Artifacts of Israel's Battles Discovered from the Time of the Judges and the Apostles




It's true what they say—history repeats itself. And recent artifacts unearthed in Israel provide a rare glimpse into Israel's struggles and triumphs against ancient foes who have terrorized the Jews in the Holy Land. Israeli archaeologists have uncovered a 3000-year-old inscription with the name "Jerubbaal" on it, as well as two "freedom" coins from before and after the destruction of the Second Temple 2,000 years ago.


"The most exciting discovery is an inscription, which is from 1100 BC., the time of the Judges. We know very little about this period from the archaeological point of view, and we (didn't) have any meaningful inscription from this period," said archaeologist Yossy Garfinkel. He is a professor of archaeology at Hebrew University in Jerusalem. Garfinkel and fellow archaeologist Sa'ar Ganor with the Israel Antiquities Authority (IAA) are leading the dig at Khirbet el Rai.


In the book of Judges, Jerubbaal was the name Gideon's father gave him after he knocked down the altar of Baal. With miraculous aid from God, Gideon and a small army of 300 men later defeated the Midianites, who were terrorizing Israel at the time (Judges 6-8 ). Although it's not known for sure if the broken jar handle found in the ancient, in-ground storage bin belonged to the famous Judge of Israel, first-year archaeology student Ben Tsion Yitschoki, who was excavating at the site, is excited about the discovery.

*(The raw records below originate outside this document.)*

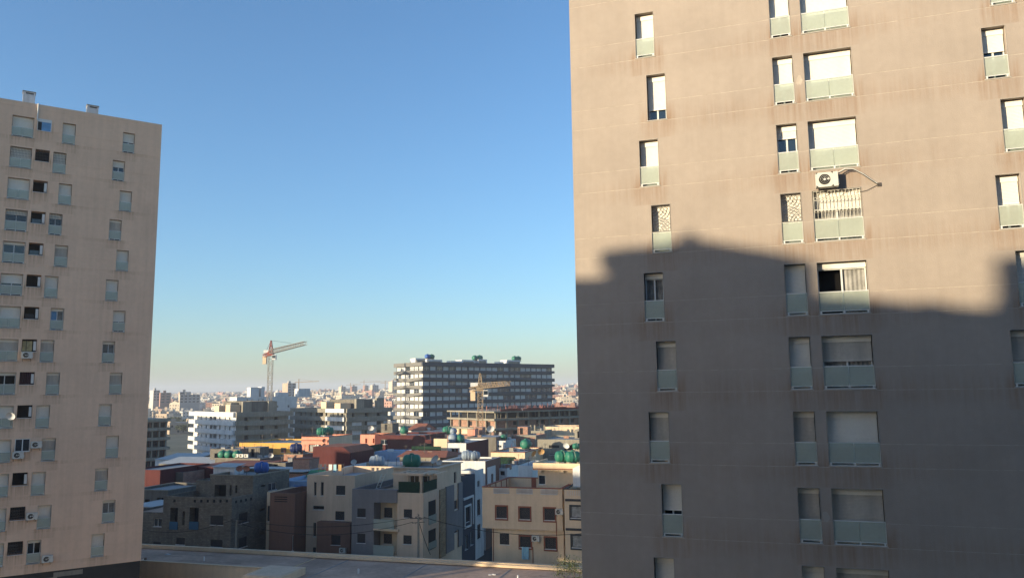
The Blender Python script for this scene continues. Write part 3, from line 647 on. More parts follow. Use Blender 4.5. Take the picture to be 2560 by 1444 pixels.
# blue house
h2 = house('blue_house', 'small light blue house with a deeper blue right half above the brown wing', 'house', 699, 769, 1202, 112, d=7); vol(h2, 'paint_blue', par=.5, win=[('F', 720, 1220, 732, 1229, 'd'), ('F', 745, 1219, 757, 1226, 'g')], deck='deck_blue')
q = MB('paint_blue_deep'); q.box(h2.w*.55, h2.w-.01, -.05, -.002, h2.z1-3.2, h2.z1-.6); q.build('blue_panel', h2.root)
h2 = house('brick_hut', 'orange brick hut under a white sheet roof right of the blue tank', 'house', 692, 757, 1183, 124, d=7); vol(h2, 'brick_orange', par=0, deck='deck_grey')
q = MB('sheet_roof'); p = [(-8, -1.5), (h2.w+.4, -.5), (h2.w+.4, h2.d), (-8, h2.d-1)]; q.quad([(*a, h2.z1+.35) for a in p]); q.quad([(*a, h2.z1+.27) for a in p])
for i in range(4): q.quad([(*p[i], h2.z1+.27), (*p[(i+1) % 4], h2.z1+.27), (*p[(i+1) % 4], h2.z1+.35), (*p[i], h2.z1+.35)])
for a, c in ((-7.5, -1), (-7.5, 5), (-4, -1)): q.bar((a, c, 0), (a, c, h2.z1+.3), .06)
q.build('sheet_roof', h2.root); h2.deck = 9
dish('white', at(707, 1207, 110)-Vector((0, 0, .2)), 'grey white dish standing on the light blue house', .3, 1.2)
# corner house H4
h = house('corner_house', 'beige and grey corner house with green-netted terrace and glass balconies', 'house', 885, 1058, 1232, 92, pxd=1153)
zt = h.z1; g = lambda px, py, s='F': loc2(h, px, py, s, (0, h.w, 0, h.d))
ug = g(993, 1300)[0]; ui = g(936, 1300)[0]; z1b = g(960, 1324)[1]; ztop = g(960, 1255)[1]
b = (ug, h.w, 0, h.d)
zs = g(1100, 1392, 'R')[1]
vol(h, 'plaster_warm', b, 0, zt, .9, deck='deck_grey', win=[('F', 1009, 1272, 1030, 1293, 's'), ('F', 1008, 1337, 1029, 1359, 's'), ('F', 1006, 1232.5, 1039, 1234.3, 'i'),
    ('R', 1071, 1250, 1090, 1307, 'i'), ('R', 1071, 1322, 1090, 1372, 'i'), ('R', 1134, 1250, 1143, 1272, 's'), ('R', 1134, 1310, 1143, 1331, 's')])
for (za, zc) in ((1286, 1310), (1352, 1372)):
    u0, z_ = g(1071, zc, 'R'); u1, _ = g(1090, zc, 'R'); zz = g(1080, za, 'R')[1]
    fence(h, 'frosted_glass', (h.w+.05, u0), (h.w+.05, u1), z_-.1, zz, 'balcony_glass')
q = MB('stone_clad', 'plaster_grey'); u0 = g(1098, 1300, 'R')[0]; u1 = g(1112, 1300, 'R')[0]; q.box(h.w+.003, h.w+.12, u0, u1, 3.3, zt-.2); q.build('stone_panel', h.root)
u1 = g(1113, 1300, 'R')[0]
q = MB('plaster_grey'); zg = g(1130, 1212, 'R')[1]; wz = g(1134, 1250, 'R'); q.box(h.w+.003, h.w+.16, u1+.02, g(1133, 1260, 'R')[0], zs+.1, zt-.1); q.box(h.w+.003, h.w+.16, g(1144, 1260, 'R')[0], h.d, zs+.1, zt-.1)
q.box(h.w+.004, h.w+.158, g(1133, 1260, 'R')[0], g(1144, 1260, 'R')[0], g(1138, 1274, 'R')[1]-2.5, g(1138, 1276, 'R')[1]); q.build('grey_facing', h.root)
# grey left wing with recessed balconies
vol(h, 'plaster_grey', (0, ui, -.15, h.d-.1), 0, zt+.3, 1.1, nm='grey_wing', deck='deck_grey', win=[('F', 893, 1270, 914, 1292, 's'), ('F', 893, 1333, 913, 1356, 's'), ('F', 892, 1232, 930, 1233.5, 'i')])
q = MB('plaster_grey'); q.box(ui+.002, ug-.003, -.15, .6, ztop, zt+.3); q.build('grey_lintel', h.root)
vol(h, 'plaster_cream', (ui+.002, ug-.004, 1.6, h.d-.12), 0, zt, .8, nm='recess_wall', win=[('F', 960, 1268, 981, 1293, 's'), ('F', 959, 1333, 980, 1358, 's')], deck='deck_grey')
for k, (zf, zr_) in enumerate(((1324, 1296), (1391, 1361))):
    z_ = g(960, zf)[1]; q = MB('plaster_cream'); q.box(ui+.01, ug+.2, -.3, 1.598, z_-.05, z_+.18); q.build('balcony_slab', h.root); fence(h, 'frosted_glass', (ui+.02, -.25), (ug-.3, -.25), z_+.19, g(960, zr_)[1], 'balcony_glass')
# green netting on the terrace, set-back storey, pergola
q0 = zt; fence(h, 'net_green', (ug+.1, .1), (h.w-.5, .1), q0+.02, q0+1.25, 'net_screen'); fence(h, 'net_green', (h.w-.1, .4), (h.w-.1, 4.6), q0+.02, q0+1.2, 'net_screen')
q = MB('plaster_warm')
for a, c in ((ug+.35, 2.0), (h.w-.45, .35), (h.w-.45, 3.4)): q.box(a-.15, a+.15, c-.15, c+.15, zt-.9, zt+2.2)
q.box(ug-.6, h.w+.1, -.1, .25, zt+2.0, zt+2.25); q.box(ug-.6, h.w+.1, 3.6, 4.0, zt+2.0, zt+2.25); q.box(h.w-.3, h.w+.1, .25, 3.6, zt+2.0, zt+2.25)
for k in range(6): q.box(ug-.2+k*.95, ug+.05+k*.95, .25, 3.6, zt+2.02, zt+2.2)
q.build('pergola', h.root)
us = (g(943, 1240)[0], h.w-.05, 4.3, h.d-.05); zu = zt+2.35
vol(h, 'plaster_warm', us, zt-.9, zu, .45, nm='upper_storey', cap='plaster_warm', cp=.25, deck='deck_grey', wl=[('F', us[1]-us[0]-3.6, zt-.6, 1.2, 2.1, 'd'), ('F', us[1]-us[0]-1.9, zt-.6, 1.3, 2.1, 'd'), ('R', 5.6, zt-.7, .9, 2.1, 'd')])
h.deck = zu-.45; HC = h
tank('green', on(h, 1030, 7.5), 'green water tank on the flat roof of the beige corner house', 0, 1.35)
dish('white', on(h, 1084, 7.3), 'large white dish on the corner house roof', .9, 1.35); dish('white', on(h, 1098, 8), 'smaller white dish right of the large one on the corner house roof', .3, .9)
q = MB('cream_iron'); q.bar((0, 0, 0), (.7, .9, 2.4), .04); q.bar((.5, 0, 0), (1.15, .9, 2.4), .04)
for k in range(7): q.bar((.1*k, .13*k, .34*k+.1), (.5+.1*k, .13*k, .34*k+.1), .025)
tag(q.build('ladder', None, on(h, 936, 3.4, zt-.8), h.yaw), 'leaning ladder on the terrace of the beige corner house', 'ladder')
q = MB('plaster_cream'); q.box(0, 3.6, 0, .2, 0, 1.0); o = q.build('terrace_wall', h.root, (g(955, 1240)[0]-.3, 2.6, zt-.9))
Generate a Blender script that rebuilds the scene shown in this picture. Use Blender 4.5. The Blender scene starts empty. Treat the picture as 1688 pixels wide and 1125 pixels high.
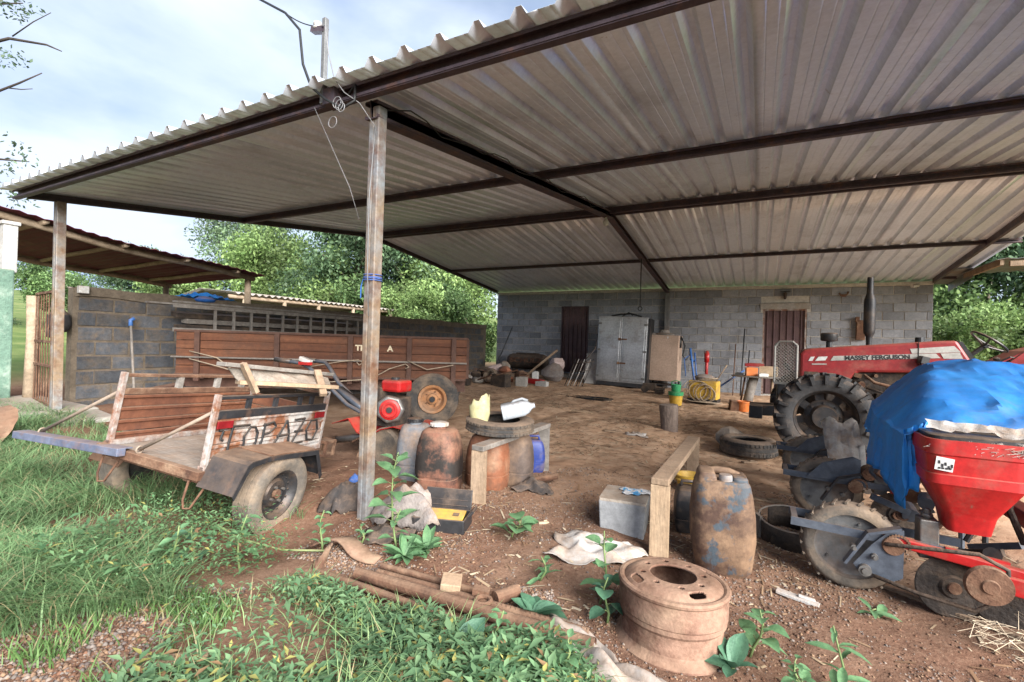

"(Garfinkel is) doing a great job proving that the Bible is actually a historical story and not just mythology. I believe there are already many finds, many things that do match the Bible more than (the critics) realize."

At another site, in the Benjamin Region in today's West Bank, a team of archaeologists from Bar-Ilan University has discovered two coins that date back 2,000 years, to the time of the apostles.


One coin dates to 67 CE before the destruction of the Second Temple in 70CE and around the time when the apostle Paul was martyred in Rome. The tiny coin on one side bears the inscription in Hebrew—"Freedom for Zion"—and a vine leaf. And on the other, it has an image of a goblet and the words "Year Two."


The second coin appears to be from the time of the Bar Kochba revolt. About 70 years later. On the one side, the coin has a palm branch encircled by a wreath, and the inscription in Hebrew reads Freedom to Jerusalem. The other side bears the image of a musical instrument and the name Shimon, the leader of the revolt.


The Bar Kochba revolt was the third and final war between the Jews and the oppressive Roman Empire. The rebellion failed and resulted in a mass exile of Jews from Jerusalem and Judea.


Money, and in particular, creating a currency, has always been an expression of sovereignty.


And coins were often minted to commemorate great events, which has been helpful to us in dating the currencies. As Donald T. Ariel, head of the Coin Department at the IAA, said, "Minting coins meant to be free."